[OSM-talk] The future of bugs in OSM
Christoph Böhme
christoph at b3e.net
Thu Jul 2 15:07:44 BST 2009
SteveC wrote:
> On 1 Jul 2009, at 19:58, Frederik Ramm wrote:
>
>> Hi,
>> SteveC wrote:
>>> But, and this is key, it also has a RESTful API for mass uploading
of bugs.
>>> We need to do two things - unify the various bug systems and expose
more of the bugs.
>> I believe that the types of bugs one can look for are quite
>> different. You'd have to build a very good system if it is to be able
to capture all kinds of bugs - don't think that simply having
something like lat/lon/text is enough, because some bugs might be
relevant for a whole area, or you might have a "two nearby streets
share the same name" bug which points to two ways rather than one
location, etc etc
>
> How about we borrow tags from OSM? Bugs have lat,lng,text and keyvals?
What you think?
> They main thing I want to say though - is lets just build something
simple and iterate. Absolutle minimum feature set is a RESTful API
plus a OSB-like interface.
After the last discussion about an improved OSB, I had a go at building a
system that had tags, file uploads and could also handle different
geometries of errors (basically a Swiss Army knife for osm metadata). This
system never reached a point were it became usable. However, I learned a
couple of things while programming it:
For bug-*tracking* you need to have a history of changes made to a bug.
While for some tags only the current value is relevant (e.g. a status tag)
for others each version of the tag is important (e.g. if comments are
implemented with tags). Since the server is agnostic about the meaning of
tags all semantic knowledge need to be implemented in the clients. This
makes client implementations quite complex. Also searching for bugs
becomes a task of its own as you need something like XAPI or O3S to build
queries unless you want to filter the bugs on the client-side.
I also realised during the develeopment that tags are a concept which is
very similar to the fields/columns in a database. Their advantage over
fields is that each object can have a different set of tags and that the
database does not need to be changed to add new tags. The disadvantage is
that the database has no knowledge on how to handle the data and that
clients cannot make many assumptions about the data that is available for
an object.
In the osm database the flexibility offered by tags is need because every
mapper needs to add new types of objects and tags quite regularly. However
IMHO the situation is a bit different in a bug tracker: First, the range
of different object types is much smaller as bugs are not that different
from each other. Second, the server needs to know about the information it
holds in order to search it properly. And third, users are probably not
going to manually add tags to bugs, only developers of bug tracking
application might want to add additional information to a bug.

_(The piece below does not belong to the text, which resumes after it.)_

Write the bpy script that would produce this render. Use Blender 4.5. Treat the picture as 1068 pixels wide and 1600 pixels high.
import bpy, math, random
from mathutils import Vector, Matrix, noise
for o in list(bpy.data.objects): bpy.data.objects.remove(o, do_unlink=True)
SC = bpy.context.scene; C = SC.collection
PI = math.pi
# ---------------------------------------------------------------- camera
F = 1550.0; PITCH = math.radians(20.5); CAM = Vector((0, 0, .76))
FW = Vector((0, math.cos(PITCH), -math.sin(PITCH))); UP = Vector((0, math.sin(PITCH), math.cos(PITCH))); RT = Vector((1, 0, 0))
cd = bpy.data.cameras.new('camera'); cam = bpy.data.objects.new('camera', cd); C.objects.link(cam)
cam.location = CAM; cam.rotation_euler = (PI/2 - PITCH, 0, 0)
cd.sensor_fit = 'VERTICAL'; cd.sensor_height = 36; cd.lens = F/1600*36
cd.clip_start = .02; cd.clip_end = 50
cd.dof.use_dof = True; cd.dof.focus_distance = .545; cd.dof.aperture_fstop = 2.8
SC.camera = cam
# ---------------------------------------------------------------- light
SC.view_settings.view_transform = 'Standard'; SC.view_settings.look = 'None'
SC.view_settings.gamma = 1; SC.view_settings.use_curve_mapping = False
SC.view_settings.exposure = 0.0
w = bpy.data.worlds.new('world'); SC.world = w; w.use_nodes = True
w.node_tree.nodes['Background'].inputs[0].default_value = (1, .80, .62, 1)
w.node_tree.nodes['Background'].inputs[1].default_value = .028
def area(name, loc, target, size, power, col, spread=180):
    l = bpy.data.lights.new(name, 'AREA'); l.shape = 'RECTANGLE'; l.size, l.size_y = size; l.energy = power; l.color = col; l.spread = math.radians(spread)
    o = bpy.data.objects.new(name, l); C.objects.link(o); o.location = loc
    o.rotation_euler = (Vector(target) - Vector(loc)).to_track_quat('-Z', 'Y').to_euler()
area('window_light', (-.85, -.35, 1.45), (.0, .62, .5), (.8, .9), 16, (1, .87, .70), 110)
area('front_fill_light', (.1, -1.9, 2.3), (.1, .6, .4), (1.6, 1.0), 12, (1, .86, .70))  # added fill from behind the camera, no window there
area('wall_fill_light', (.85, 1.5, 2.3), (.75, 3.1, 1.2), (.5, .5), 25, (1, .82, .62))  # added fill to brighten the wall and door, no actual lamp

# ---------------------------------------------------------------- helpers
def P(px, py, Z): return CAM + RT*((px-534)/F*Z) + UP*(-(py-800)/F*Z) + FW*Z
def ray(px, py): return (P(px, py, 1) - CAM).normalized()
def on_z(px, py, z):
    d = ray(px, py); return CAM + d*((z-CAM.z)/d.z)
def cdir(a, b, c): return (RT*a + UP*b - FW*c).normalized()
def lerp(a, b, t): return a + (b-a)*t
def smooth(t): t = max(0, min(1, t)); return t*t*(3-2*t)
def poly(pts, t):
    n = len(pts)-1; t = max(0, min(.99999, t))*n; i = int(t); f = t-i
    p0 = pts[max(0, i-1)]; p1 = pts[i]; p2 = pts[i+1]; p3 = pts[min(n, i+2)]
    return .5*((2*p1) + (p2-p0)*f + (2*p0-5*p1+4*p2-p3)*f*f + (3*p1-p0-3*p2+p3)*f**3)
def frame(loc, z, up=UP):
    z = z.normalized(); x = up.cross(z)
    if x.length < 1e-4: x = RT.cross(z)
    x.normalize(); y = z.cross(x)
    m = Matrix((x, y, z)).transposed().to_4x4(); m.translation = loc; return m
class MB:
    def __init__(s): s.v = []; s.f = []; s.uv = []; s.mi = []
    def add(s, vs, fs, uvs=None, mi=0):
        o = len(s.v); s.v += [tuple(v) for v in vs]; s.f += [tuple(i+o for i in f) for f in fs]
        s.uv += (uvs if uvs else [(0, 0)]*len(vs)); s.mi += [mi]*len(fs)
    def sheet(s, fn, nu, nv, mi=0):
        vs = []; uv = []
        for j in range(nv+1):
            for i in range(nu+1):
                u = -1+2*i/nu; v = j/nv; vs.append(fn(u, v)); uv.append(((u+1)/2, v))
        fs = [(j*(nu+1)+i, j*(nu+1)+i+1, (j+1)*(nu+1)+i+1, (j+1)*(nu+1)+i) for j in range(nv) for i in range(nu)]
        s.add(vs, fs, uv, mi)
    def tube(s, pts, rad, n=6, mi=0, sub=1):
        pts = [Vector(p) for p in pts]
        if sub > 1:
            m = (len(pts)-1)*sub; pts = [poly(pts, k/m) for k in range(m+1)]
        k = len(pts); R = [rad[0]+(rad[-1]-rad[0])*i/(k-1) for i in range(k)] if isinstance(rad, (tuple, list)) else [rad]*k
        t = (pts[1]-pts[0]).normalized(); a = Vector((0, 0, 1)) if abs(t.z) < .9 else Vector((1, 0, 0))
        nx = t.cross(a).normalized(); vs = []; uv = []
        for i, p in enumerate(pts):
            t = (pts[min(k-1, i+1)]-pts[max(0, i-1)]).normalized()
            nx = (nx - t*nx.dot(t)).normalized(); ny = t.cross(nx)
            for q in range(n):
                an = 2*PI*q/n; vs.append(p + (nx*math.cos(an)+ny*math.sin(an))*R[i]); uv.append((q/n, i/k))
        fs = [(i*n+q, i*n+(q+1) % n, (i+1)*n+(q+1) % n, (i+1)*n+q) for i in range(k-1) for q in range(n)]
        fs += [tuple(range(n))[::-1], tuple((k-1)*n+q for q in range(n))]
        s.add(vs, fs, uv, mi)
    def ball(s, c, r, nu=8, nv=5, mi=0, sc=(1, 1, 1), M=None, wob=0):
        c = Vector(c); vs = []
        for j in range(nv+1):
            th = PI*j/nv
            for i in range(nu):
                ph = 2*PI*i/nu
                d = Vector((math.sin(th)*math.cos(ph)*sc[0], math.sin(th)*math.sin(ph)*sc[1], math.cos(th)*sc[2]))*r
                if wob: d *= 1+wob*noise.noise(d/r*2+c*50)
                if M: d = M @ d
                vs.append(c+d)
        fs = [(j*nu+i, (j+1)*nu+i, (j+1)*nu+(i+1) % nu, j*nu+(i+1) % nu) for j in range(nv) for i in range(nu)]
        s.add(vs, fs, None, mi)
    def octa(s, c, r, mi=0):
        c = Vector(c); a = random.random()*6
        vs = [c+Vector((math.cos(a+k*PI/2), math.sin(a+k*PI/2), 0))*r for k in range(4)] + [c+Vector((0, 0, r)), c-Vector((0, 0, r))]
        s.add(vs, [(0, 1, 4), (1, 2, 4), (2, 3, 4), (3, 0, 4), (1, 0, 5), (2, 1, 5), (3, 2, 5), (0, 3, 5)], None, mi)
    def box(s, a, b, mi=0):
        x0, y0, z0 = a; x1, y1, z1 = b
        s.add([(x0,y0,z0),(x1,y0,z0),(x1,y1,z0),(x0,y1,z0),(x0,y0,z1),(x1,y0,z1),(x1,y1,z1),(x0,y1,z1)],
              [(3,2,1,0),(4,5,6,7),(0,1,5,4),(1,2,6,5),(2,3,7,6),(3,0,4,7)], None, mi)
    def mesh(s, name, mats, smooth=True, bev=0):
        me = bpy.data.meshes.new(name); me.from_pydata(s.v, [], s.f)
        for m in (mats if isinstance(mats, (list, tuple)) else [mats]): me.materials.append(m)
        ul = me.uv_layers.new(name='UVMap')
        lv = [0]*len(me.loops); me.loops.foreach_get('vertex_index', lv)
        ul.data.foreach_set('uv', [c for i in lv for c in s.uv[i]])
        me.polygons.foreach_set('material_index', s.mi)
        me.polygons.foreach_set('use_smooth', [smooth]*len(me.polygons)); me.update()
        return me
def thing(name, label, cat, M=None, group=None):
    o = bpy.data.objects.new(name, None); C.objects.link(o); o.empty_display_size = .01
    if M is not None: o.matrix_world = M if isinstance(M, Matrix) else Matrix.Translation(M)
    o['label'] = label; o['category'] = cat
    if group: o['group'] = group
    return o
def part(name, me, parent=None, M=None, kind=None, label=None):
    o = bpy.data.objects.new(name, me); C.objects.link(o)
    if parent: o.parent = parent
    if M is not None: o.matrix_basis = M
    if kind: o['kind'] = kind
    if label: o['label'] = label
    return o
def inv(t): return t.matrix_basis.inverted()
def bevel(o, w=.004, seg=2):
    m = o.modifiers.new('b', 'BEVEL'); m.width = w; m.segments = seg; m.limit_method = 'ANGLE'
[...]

To conclude: IMO tags can be a nice add-on to allow applications to
provide additional data for a bug the basic stuff should be managed in a
normal database in order to allow easy client implementations. After all
its just a bug tracker which should people tell where the OSM data needs
improvements. If you want to do something completely different you can
always set-up a database and build another tool. And this might be easier
in the end than using an extremely flexible bug tracker.
I might not be seeing the bigger picture here, but my experiences with my
"bug tracker" idea led me to the conclusion that a restricted tool might
do a better job than something very flexible.